Central Bank Weekly Talking Points
- As the US-China trade war has escalated, the PBOC has reverted to boosting the USDCNH[1] exchange rate to offset the impact of the Trump tariffs.
- Central banks like the BOJ and SNB have to be more clever in trying to intervene in markets, unlike the PBOC.
- Meanwhile, if the Fed or the ECB were to act, it would likely be along the interest rate channel rather than directly in FX markets.
Looking for longer-term forecasts on the US Dollar? Check out the DailyFX Trading Guides[2].
Trade tensions are rising in every corner of the globe. At the center of every issue seems to be the United States, be they issues with China, the European Union, Canada, or Mexico. As the specter of trade wars rises, we’ve started to see policymakers take steps – some concrete, others less so – in order to shore up their economies from downside risks.

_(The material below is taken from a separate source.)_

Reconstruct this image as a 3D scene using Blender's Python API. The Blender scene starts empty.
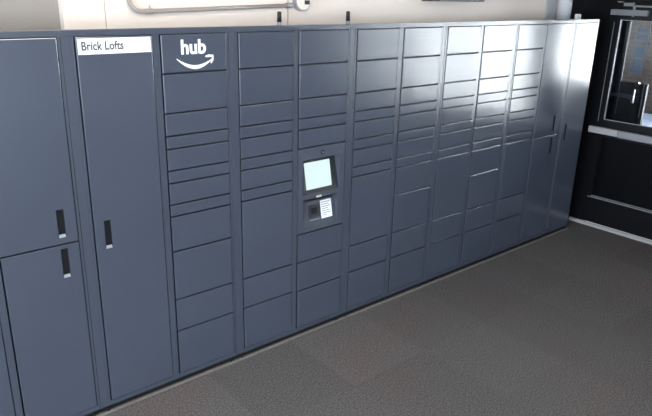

Not all central banks are created equally, however, and therefore the tactics that they’ve used, they’re currently using, and they will use in the future will all differ slightly.
People’s Bank of China Reverts to Currency Intervention
The People’s Bank of China is unique relative to G7 or developed economies’ central banks insofar as it does not respect the ‘non-direct FX intervention’ policy followed elsewhere. Accordingly, USDCNH has become one of the most reliable tools for distilling sentiment about the US-China trade war: we’ve previously detailed how a Chinese Yuan depreciation[3] can effectively offset the negative economic impact of the Trump tariffs.